Follow the leader

This week’s issue of Advertising Age has a story about flavored whiskey with the headline “Brown liquors get shot of flavor as distillers look to broaden audience.” The sub headline – “Can cherry bourbon and Tabasco SoCo woo women without scaring off men?”

Right off the bat, a few things bothered me. Brown liquors? Careful Ad Age, your bias is showing.

As to the appeal to women, I suppose that’s correct but the real story is innovating the whiskey category to broaden its appeal – to all audiences, not just women – and to expand usage occasions as well.

Ad Age also forgot the brand that created the category in the first place – Wild Turkey American Honey that was launched in 2006 and has been a big seller since then.

Here’s my view on the flavored whiskey category.

When Beam introduced Red Stag by Jim Beam (Black Cherry), many people (myself included) didn’t think it would work. But I at least gave them credit for a brand extension rather than a line extension. What’s the difference? As my friends at Absolut used to say, if you add an extension, it must feed the brand not eat the brand. Extend usage and consumers without cannibalizing the core franchise.

Launched in 2009, Red Stag sold 100,000 cases that year and 190,000 in 2010. I’m told that by the end of 2011 the brand will have sold 500,000 cases since the launch. Further, according to Nielsen data, Red Stag accounted for 15% of all the growth in the Bourbon category in 2010. That, my friends, is feeding the brand.

The attractive thing about Red Stag is that it’s “Kentucky Straight Bourbon Whiskey Infused with Natural Flavors.” At 80 proof, it’s whiskey not a liqueur. It’s the only one on the market that’s whiskey according to the regulations.

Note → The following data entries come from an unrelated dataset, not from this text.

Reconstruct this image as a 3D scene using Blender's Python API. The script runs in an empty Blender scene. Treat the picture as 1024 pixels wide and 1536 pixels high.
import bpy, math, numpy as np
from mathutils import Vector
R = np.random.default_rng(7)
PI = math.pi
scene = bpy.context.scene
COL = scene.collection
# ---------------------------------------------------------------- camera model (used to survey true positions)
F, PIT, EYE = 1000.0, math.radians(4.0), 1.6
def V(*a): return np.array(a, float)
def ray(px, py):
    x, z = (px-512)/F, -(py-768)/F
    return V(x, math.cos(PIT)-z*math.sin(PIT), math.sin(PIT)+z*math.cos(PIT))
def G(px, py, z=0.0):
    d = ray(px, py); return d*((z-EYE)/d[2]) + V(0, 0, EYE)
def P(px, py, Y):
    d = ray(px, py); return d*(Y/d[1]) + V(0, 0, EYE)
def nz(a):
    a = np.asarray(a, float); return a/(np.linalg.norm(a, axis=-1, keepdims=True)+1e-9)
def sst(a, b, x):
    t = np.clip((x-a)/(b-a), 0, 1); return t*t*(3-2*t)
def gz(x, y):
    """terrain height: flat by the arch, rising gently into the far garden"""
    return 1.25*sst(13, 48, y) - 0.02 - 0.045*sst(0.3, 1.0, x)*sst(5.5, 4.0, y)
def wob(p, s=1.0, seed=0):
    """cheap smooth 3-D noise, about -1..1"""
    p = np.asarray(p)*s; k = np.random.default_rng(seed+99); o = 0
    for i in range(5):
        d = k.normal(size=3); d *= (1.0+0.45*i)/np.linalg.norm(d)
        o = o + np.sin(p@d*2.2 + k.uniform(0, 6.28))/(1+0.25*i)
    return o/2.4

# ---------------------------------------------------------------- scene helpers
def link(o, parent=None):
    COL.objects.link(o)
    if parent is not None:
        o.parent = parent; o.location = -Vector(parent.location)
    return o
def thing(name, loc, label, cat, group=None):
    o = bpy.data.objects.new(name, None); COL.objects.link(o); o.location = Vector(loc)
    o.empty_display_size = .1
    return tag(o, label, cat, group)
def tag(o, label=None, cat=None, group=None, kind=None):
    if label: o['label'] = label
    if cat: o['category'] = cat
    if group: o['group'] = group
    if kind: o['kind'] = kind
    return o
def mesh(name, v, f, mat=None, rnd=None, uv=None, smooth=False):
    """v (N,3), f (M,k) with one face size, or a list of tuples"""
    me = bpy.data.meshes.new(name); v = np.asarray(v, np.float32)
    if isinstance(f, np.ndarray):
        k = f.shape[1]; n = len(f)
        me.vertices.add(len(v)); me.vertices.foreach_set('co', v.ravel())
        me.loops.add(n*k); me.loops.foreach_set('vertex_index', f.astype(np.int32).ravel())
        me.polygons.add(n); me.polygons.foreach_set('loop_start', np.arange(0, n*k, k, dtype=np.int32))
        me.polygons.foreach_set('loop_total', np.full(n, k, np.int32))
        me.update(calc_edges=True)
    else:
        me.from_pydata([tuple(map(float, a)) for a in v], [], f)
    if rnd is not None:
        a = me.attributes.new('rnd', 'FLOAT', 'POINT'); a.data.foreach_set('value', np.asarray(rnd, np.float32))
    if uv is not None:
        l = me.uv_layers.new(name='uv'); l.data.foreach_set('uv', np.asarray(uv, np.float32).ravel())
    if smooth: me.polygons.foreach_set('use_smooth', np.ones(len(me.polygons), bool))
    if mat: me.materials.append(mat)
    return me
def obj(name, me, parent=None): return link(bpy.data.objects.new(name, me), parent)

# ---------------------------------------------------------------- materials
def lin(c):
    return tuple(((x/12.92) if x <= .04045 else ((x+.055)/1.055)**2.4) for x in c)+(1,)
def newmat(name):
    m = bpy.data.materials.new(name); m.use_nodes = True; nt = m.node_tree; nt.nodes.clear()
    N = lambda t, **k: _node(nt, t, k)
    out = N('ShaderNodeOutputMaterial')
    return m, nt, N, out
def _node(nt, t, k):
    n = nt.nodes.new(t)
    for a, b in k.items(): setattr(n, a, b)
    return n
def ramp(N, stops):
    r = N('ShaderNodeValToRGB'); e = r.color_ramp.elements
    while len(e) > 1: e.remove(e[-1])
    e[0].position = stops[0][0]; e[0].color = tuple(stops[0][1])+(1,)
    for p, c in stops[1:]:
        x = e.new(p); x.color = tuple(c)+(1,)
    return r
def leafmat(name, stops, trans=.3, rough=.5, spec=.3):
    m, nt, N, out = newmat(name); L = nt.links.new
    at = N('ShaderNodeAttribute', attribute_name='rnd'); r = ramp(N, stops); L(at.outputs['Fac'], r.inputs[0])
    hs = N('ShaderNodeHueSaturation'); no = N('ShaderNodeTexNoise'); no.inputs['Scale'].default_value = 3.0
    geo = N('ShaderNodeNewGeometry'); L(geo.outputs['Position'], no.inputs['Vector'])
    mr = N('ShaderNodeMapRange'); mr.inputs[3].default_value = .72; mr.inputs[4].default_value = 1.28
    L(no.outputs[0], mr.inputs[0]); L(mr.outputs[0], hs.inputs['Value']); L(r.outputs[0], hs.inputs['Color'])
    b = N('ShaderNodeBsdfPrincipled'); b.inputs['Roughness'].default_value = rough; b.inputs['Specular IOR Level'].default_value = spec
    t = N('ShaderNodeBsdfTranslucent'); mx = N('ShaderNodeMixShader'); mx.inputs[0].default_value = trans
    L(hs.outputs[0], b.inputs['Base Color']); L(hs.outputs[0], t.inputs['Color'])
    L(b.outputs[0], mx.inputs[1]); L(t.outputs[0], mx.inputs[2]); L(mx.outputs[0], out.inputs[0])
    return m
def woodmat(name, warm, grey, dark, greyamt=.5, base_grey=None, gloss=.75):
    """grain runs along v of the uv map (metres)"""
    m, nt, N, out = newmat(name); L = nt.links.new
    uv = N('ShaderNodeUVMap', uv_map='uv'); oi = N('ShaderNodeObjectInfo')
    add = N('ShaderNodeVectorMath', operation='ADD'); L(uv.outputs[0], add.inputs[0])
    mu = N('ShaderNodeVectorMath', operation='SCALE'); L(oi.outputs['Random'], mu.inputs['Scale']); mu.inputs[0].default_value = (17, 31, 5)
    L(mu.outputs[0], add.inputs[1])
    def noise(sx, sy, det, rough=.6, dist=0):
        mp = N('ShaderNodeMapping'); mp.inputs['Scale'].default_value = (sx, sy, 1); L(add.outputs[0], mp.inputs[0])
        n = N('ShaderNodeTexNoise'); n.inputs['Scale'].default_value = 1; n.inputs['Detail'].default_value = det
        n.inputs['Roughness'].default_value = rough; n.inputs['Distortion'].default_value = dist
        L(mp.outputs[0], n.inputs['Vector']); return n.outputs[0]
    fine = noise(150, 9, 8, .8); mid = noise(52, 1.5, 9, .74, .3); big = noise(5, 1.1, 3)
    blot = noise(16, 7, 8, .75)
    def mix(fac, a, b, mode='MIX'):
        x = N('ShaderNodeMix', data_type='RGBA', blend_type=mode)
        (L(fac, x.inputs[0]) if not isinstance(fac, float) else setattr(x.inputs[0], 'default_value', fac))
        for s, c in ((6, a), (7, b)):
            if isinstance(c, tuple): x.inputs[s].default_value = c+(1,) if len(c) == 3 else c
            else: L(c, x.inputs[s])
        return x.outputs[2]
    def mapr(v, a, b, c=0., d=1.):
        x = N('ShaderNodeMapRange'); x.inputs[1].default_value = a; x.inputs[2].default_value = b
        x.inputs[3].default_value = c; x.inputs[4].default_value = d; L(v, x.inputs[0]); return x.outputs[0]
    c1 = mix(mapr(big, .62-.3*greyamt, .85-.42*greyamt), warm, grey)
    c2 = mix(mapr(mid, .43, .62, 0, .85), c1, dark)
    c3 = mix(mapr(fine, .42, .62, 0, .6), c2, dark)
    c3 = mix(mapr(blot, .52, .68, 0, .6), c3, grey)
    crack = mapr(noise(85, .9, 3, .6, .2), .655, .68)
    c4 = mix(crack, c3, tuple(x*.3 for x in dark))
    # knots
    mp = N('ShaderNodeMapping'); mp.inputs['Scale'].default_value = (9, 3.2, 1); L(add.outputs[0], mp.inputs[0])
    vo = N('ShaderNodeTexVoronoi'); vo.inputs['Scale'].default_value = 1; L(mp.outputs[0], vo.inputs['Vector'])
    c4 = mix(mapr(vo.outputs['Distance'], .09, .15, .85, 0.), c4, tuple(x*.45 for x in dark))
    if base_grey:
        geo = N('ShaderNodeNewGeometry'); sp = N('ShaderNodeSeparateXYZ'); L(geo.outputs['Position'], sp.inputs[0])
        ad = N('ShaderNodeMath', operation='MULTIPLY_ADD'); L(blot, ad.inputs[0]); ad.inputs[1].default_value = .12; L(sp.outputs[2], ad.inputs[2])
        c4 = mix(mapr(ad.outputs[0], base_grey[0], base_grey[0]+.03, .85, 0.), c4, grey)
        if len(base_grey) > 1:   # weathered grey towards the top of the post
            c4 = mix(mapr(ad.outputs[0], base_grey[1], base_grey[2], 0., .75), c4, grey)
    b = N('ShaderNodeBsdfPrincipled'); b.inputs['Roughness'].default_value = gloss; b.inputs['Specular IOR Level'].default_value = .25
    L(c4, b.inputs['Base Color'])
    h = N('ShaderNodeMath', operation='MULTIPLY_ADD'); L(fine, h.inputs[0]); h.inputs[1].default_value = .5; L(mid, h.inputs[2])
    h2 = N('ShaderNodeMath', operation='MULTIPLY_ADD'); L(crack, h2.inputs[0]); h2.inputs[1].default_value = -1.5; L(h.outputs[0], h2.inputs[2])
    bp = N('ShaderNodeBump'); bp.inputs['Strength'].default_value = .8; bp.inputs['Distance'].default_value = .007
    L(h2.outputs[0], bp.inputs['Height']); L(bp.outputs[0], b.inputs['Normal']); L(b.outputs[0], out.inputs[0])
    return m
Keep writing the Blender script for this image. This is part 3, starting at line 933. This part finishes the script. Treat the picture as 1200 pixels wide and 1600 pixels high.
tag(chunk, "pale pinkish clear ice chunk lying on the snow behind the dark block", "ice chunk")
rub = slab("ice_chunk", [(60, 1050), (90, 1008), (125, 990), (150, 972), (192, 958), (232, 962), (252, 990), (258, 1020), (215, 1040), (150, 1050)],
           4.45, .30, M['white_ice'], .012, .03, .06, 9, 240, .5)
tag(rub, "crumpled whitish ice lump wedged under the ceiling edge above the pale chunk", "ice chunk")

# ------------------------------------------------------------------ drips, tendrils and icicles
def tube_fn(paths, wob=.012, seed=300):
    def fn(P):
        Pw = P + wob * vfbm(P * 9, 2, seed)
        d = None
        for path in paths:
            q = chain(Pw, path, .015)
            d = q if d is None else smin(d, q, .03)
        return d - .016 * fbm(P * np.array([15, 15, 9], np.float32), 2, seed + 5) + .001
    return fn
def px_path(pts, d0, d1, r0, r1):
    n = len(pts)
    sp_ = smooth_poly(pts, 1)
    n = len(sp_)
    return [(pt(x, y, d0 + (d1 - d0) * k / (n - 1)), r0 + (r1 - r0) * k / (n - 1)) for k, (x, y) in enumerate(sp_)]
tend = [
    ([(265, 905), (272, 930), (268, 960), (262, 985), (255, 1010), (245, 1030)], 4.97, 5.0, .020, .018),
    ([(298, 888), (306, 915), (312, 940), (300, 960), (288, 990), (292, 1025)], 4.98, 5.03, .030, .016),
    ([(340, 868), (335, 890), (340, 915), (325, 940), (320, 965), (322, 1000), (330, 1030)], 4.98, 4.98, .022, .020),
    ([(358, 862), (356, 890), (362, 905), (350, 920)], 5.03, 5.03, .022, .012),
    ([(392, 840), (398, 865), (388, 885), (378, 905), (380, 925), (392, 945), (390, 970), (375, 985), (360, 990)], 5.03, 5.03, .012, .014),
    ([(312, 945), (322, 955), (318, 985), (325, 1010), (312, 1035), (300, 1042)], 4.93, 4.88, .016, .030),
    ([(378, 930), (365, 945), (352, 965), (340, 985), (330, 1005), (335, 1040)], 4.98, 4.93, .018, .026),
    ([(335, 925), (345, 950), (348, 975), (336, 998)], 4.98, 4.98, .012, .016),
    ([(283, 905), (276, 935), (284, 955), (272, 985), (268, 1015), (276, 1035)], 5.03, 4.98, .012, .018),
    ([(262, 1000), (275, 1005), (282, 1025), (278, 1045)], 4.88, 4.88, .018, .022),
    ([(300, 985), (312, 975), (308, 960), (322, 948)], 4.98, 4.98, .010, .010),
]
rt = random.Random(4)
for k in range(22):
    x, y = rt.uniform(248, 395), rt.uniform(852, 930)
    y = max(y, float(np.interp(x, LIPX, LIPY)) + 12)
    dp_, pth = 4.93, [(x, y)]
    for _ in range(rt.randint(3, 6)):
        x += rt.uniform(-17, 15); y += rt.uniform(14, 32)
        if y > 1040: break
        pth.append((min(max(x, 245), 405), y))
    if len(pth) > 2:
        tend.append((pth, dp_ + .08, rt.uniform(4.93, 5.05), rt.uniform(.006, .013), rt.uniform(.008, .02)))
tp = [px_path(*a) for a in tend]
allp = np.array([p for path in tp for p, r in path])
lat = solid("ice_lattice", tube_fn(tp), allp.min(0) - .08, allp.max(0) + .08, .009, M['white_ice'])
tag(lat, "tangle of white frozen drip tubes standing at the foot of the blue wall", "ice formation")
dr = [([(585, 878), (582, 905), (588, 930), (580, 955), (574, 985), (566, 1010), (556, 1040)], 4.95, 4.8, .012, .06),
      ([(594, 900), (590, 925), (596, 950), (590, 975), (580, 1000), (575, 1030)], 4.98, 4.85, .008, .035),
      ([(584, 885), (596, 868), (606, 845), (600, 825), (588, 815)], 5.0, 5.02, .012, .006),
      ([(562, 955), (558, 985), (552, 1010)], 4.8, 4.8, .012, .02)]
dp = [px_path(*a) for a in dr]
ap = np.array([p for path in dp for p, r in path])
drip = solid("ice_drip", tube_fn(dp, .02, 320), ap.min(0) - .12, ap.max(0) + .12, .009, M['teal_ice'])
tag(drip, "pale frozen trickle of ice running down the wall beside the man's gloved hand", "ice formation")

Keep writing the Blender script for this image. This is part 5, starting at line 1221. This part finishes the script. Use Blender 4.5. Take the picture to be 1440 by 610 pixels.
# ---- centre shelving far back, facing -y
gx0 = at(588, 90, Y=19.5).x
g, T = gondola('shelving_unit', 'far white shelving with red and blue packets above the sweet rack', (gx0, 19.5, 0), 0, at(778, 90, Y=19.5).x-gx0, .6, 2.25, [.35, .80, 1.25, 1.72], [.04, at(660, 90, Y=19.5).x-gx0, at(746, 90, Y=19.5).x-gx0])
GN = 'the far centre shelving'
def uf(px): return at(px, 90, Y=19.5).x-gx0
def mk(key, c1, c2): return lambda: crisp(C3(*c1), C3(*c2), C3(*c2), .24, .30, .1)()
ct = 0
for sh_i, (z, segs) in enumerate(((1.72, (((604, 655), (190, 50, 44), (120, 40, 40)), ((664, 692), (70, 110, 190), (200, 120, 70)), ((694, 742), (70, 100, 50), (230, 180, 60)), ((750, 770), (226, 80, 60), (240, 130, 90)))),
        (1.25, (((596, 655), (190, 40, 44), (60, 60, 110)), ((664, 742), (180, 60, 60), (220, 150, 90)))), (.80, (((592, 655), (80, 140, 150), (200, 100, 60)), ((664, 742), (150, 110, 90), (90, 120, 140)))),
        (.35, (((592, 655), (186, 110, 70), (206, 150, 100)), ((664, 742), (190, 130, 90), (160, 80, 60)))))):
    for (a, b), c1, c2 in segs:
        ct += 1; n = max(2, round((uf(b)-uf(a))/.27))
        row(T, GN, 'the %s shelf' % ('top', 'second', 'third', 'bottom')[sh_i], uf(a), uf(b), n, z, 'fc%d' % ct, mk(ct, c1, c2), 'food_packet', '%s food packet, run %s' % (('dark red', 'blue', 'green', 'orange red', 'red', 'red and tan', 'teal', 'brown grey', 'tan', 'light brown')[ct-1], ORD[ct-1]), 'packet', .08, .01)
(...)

Based on the success, the race is on.

Brown Forman has two entries in the market both interesting, but more whiskey specialty and liqueur than Beam’s entry. Jack Daniel’s Tennessee Honey is a 70 proof product, has great reviews and is more expensive than Red Stag. Gutsy pricing move.

Even gutsier is the Southern Comfort entry – Southern Comfort Fiery Pepper. It’s a liqueur (like the base brand and the Lime extension) at 70 proof. As the name suggests, it’s certainly not fruity and is co-branded with Tabasco hot sauce.

The Evan Williams folks (Heaven Hill) introduced Evan Williams Honey Reserve and are launching a Cherry Reserve. Both at 70 proof, they are classified as liqueurs.

In addition to brands, the race seems to be between cherry and honey.

Which brings me to the Seagram’s 7 Crown entries – Dark Honey and Stone Cherry. (Can someone tell me what a stone cherry is? How is it different from a cherry without a stone? Sounds like a brand manager hoping consumers will add a “d” to the word stone.)

This one is worthy of some further comments, as though I could resist.

First, it’s probably a good idea – what do they have to lose and 7 Crown could use the face-lift. Second, the brands are 71 proof, not 70. That’s probably because the flavorings have alcohol and those amounts are not taxable. I think it’s called draw back credit. Third, it sells for $19.99 or about the same price as Red Stag. That’s more than gutsy — that’s chutzpah.

Flavored whiskeys could be just the ticket to revise and grow the whiskey market. It changes perceptions, increases usage and brings non-whiskey drinkers into the mix.

Somewhere, Mr. Sam (founder of Seagram) is spinning in his grave.